_TASK OBJECTIVE_
Write out, unaltered, each line from the top of the records below down to the line where "COL=scn.collection" appears, that line included.

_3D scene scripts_
____

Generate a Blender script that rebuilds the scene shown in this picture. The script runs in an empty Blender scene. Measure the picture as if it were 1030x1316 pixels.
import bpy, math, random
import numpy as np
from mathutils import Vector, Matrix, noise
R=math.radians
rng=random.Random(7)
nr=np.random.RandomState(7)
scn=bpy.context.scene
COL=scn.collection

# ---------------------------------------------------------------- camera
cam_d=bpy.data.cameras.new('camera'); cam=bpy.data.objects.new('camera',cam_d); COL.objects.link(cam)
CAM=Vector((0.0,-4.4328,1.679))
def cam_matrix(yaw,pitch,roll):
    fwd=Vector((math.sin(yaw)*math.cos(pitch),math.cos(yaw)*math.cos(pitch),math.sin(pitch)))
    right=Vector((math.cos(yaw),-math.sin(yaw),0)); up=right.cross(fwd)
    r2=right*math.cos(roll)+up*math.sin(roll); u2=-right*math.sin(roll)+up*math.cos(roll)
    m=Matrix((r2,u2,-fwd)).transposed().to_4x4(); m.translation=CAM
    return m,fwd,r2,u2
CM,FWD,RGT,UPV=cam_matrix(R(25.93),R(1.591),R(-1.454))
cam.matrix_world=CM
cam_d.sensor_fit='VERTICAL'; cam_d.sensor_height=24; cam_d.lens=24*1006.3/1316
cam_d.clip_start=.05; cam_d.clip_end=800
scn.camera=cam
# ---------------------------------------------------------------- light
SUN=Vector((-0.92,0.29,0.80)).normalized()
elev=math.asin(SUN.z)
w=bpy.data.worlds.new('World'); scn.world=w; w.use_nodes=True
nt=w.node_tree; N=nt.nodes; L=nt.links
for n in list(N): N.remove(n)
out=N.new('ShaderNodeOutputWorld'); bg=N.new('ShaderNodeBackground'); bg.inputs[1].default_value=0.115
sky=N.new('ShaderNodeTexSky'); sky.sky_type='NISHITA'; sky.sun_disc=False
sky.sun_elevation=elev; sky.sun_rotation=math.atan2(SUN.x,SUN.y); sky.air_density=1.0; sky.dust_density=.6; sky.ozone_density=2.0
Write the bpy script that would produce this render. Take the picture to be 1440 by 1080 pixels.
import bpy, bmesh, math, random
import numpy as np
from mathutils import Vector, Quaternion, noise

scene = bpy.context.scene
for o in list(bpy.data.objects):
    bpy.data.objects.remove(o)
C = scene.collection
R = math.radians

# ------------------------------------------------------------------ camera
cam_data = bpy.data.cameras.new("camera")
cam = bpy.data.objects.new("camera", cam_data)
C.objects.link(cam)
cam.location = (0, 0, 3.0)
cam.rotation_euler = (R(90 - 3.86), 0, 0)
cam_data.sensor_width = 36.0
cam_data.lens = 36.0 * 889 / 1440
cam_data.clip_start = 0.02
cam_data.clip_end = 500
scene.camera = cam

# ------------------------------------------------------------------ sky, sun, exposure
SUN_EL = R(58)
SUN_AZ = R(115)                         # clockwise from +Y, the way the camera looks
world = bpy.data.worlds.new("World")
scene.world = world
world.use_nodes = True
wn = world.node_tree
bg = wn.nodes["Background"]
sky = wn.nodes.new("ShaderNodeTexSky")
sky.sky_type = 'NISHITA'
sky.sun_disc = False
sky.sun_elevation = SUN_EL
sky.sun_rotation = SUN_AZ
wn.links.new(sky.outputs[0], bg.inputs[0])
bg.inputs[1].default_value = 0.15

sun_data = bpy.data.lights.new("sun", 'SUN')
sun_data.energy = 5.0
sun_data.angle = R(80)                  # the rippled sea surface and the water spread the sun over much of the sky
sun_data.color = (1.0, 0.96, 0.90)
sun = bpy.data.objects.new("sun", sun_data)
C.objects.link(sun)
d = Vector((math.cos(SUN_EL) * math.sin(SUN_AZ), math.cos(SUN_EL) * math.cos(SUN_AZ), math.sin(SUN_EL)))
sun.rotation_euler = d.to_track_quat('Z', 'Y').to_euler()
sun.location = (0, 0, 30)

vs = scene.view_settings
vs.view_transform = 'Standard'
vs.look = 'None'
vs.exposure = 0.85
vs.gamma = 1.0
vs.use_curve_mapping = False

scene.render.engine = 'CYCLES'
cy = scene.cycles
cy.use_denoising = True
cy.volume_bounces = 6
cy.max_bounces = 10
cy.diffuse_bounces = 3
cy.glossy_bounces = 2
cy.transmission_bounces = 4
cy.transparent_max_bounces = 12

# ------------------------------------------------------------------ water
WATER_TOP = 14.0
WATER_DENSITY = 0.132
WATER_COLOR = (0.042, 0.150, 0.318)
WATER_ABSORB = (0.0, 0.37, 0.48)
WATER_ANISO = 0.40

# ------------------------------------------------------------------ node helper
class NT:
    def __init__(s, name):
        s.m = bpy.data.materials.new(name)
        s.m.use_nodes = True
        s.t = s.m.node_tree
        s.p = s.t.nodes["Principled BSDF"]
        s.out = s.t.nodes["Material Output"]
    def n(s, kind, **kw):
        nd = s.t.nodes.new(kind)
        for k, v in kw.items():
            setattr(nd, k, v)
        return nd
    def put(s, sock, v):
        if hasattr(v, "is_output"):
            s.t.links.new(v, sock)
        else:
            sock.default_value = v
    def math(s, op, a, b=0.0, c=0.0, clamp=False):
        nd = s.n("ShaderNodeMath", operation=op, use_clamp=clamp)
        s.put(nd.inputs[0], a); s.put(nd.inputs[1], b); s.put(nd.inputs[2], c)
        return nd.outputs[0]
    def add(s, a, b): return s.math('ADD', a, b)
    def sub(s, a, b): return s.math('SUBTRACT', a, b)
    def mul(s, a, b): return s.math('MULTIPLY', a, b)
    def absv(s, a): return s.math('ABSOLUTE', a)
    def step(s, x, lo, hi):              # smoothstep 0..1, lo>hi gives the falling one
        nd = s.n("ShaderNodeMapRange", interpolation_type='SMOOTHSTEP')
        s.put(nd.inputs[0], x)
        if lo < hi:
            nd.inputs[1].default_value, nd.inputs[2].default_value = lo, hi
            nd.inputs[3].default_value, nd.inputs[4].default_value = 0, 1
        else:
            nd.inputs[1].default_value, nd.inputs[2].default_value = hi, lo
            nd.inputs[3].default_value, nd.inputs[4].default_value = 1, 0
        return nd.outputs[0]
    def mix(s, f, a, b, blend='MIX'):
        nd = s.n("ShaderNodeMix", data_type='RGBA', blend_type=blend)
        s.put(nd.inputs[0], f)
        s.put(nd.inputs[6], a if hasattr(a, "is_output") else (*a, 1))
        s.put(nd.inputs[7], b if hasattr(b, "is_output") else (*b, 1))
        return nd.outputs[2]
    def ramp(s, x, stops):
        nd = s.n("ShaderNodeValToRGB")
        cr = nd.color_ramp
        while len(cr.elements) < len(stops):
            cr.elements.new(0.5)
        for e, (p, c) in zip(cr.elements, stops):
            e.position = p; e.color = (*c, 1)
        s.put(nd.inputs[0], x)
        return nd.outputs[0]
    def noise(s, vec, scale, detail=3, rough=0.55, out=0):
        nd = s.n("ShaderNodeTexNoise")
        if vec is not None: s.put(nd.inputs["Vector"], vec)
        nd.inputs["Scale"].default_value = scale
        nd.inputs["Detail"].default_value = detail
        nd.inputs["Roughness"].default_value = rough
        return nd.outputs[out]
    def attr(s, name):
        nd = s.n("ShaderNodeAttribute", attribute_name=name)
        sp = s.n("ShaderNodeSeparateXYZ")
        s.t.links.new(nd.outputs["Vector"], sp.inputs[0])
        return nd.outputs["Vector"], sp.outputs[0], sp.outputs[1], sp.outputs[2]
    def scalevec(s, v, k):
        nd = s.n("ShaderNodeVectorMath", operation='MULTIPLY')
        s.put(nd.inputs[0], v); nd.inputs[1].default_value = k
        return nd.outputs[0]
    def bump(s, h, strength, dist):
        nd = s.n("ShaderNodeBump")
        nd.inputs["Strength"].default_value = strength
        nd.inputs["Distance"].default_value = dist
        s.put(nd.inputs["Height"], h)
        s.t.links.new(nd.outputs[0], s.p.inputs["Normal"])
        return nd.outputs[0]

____

_ANSWER TO THIS EXERCISE_
Generate a Blender script that rebuilds the scene shown in this picture. The script runs in an empty Blender scene. Measure the picture as if it were 1030x1316 pixels.
import bpy, math, random
import numpy as np
from mathutils import Vector, Matrix, noise
R=math.radians
rng=random.Random(7)
nr=np.random.RandomState(7)
scn=bpy.context.scene
COL=scn.collection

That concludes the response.